● **Problem to work on**
Set down the material exactly as given, please, from its first line through the line that includes "C = scene.collection".

● **Given material**
===

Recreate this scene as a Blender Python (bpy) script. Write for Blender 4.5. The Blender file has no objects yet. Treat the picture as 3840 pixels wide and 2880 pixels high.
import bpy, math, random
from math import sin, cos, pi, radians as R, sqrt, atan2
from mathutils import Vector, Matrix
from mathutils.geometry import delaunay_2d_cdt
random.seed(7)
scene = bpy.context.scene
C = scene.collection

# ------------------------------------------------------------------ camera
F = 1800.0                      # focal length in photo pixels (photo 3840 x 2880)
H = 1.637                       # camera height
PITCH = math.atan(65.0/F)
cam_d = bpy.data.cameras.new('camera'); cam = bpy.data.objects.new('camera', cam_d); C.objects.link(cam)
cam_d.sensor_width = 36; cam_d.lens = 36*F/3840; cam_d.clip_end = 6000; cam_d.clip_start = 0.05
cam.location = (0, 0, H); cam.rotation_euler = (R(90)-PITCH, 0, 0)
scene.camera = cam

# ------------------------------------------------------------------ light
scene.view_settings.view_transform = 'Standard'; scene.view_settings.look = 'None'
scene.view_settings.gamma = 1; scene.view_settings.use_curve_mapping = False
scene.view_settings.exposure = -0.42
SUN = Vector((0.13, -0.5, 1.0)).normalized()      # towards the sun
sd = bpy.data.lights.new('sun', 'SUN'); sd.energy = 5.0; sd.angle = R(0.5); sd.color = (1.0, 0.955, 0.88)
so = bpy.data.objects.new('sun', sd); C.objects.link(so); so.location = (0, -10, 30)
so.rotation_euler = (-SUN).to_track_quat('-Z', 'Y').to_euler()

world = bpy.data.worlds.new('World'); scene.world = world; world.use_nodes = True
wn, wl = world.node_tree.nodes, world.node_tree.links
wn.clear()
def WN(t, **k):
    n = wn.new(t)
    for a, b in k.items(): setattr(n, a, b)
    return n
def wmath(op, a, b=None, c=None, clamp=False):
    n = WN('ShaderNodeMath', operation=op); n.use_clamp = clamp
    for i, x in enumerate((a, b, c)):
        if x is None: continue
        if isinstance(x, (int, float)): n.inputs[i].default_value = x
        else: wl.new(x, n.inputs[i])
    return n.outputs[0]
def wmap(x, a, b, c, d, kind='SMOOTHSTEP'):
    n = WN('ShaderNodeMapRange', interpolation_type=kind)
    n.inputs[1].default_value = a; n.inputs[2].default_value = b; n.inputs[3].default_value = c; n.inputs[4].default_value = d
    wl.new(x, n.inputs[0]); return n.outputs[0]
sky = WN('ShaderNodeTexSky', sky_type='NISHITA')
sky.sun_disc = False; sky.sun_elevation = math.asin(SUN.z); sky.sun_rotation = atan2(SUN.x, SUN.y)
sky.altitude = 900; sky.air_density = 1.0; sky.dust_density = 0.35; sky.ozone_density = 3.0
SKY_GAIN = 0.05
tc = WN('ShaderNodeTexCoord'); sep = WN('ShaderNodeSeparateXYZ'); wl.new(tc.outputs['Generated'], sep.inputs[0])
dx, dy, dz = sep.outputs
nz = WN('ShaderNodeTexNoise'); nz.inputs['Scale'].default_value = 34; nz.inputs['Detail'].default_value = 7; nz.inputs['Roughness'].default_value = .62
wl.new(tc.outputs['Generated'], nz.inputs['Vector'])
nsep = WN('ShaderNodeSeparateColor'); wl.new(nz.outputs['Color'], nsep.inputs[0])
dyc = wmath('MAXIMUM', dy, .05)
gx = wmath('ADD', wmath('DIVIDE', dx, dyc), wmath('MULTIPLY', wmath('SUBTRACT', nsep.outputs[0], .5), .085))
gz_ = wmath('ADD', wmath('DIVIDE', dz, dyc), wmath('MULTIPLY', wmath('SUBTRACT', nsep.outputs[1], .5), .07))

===

● **The completed task**
Recreate this scene as a Blender Python (bpy) script. Write for Blender 4.5. The Blender file has no objects yet. Treat the picture as 3840 pixels wide and 2880 pixels high.
import bpy, math, random
from math import sin, cos, pi, radians as R, sqrt, atan2
from mathutils import Vector, Matrix
from mathutils.geometry import delaunay_2d_cdt
random.seed(7)
scene = bpy.context.scene
C = scene.collection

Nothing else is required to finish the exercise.